▶ **Problem to work on**
Where a line holds the word "from", copy that line.
[START Material]
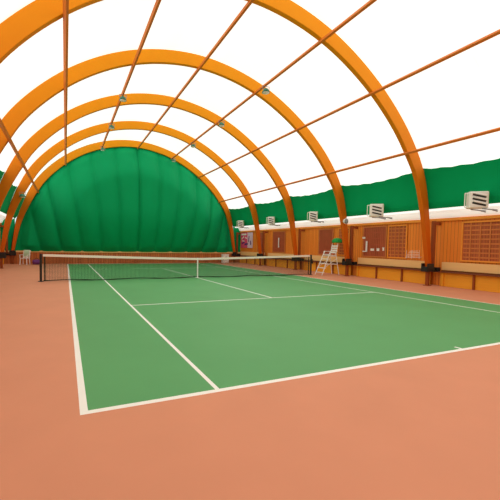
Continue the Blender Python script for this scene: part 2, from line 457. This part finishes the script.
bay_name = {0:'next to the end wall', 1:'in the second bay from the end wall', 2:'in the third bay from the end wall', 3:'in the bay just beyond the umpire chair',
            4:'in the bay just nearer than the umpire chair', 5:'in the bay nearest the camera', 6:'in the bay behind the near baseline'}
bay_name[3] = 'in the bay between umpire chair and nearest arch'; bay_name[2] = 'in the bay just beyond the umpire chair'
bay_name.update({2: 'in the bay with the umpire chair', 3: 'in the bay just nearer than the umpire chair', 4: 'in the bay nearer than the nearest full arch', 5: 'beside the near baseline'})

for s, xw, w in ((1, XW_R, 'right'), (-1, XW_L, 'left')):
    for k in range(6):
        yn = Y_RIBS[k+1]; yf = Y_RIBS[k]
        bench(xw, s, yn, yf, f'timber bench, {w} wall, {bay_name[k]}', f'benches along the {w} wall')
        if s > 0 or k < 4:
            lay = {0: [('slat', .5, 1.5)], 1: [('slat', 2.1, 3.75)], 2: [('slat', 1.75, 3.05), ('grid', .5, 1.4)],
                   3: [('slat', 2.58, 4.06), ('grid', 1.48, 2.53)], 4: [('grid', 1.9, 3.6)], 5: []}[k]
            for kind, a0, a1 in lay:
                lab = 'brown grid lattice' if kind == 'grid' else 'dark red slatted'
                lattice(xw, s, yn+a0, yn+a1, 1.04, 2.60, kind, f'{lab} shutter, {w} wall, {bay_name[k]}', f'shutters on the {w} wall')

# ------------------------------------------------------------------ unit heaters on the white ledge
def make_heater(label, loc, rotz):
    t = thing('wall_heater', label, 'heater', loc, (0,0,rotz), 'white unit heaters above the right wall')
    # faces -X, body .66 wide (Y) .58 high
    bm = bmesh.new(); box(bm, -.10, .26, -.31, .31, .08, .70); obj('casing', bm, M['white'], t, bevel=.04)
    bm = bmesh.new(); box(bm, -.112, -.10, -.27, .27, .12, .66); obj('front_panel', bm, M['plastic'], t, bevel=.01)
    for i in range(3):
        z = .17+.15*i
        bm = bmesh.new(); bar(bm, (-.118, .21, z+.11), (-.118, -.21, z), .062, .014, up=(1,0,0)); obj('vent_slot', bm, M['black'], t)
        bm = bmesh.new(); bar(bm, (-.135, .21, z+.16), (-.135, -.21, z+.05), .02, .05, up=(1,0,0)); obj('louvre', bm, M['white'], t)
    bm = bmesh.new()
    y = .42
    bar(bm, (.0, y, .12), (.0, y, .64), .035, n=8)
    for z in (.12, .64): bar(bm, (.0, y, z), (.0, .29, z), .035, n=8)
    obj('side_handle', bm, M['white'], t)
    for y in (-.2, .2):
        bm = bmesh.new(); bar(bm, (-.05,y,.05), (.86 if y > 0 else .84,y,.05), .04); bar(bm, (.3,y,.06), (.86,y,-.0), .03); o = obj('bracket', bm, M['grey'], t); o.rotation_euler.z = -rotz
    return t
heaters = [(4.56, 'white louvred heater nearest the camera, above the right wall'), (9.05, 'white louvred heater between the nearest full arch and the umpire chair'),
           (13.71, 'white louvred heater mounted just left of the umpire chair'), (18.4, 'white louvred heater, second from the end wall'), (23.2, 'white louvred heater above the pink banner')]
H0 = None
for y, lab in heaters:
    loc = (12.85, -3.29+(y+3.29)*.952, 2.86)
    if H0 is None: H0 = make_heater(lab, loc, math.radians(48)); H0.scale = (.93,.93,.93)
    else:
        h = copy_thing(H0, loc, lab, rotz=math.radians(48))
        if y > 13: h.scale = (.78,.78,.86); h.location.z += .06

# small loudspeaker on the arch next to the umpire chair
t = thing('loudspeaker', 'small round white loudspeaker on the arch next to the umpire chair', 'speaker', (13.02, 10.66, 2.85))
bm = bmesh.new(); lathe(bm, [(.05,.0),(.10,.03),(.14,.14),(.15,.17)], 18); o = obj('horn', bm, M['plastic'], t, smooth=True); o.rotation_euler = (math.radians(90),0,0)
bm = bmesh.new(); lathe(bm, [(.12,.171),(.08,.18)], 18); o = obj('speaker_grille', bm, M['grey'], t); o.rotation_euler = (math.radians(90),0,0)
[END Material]
▶ **The response**
Continue the Blender Python script for this scene: part 2, from line 457. This part finishes the script.
bay_name = {0:'next to the end wall', 1:'in the second bay from the end wall', 2:'in the third bay from the end wall', 3:'in the bay just beyond the umpire chair',
           (13.71, 'white louvred heater mounted just left of the umpire chair'), (18.4, 'white louvred heater, second from the end wall'), (23.2, 'white louvred heater above the pink banner')]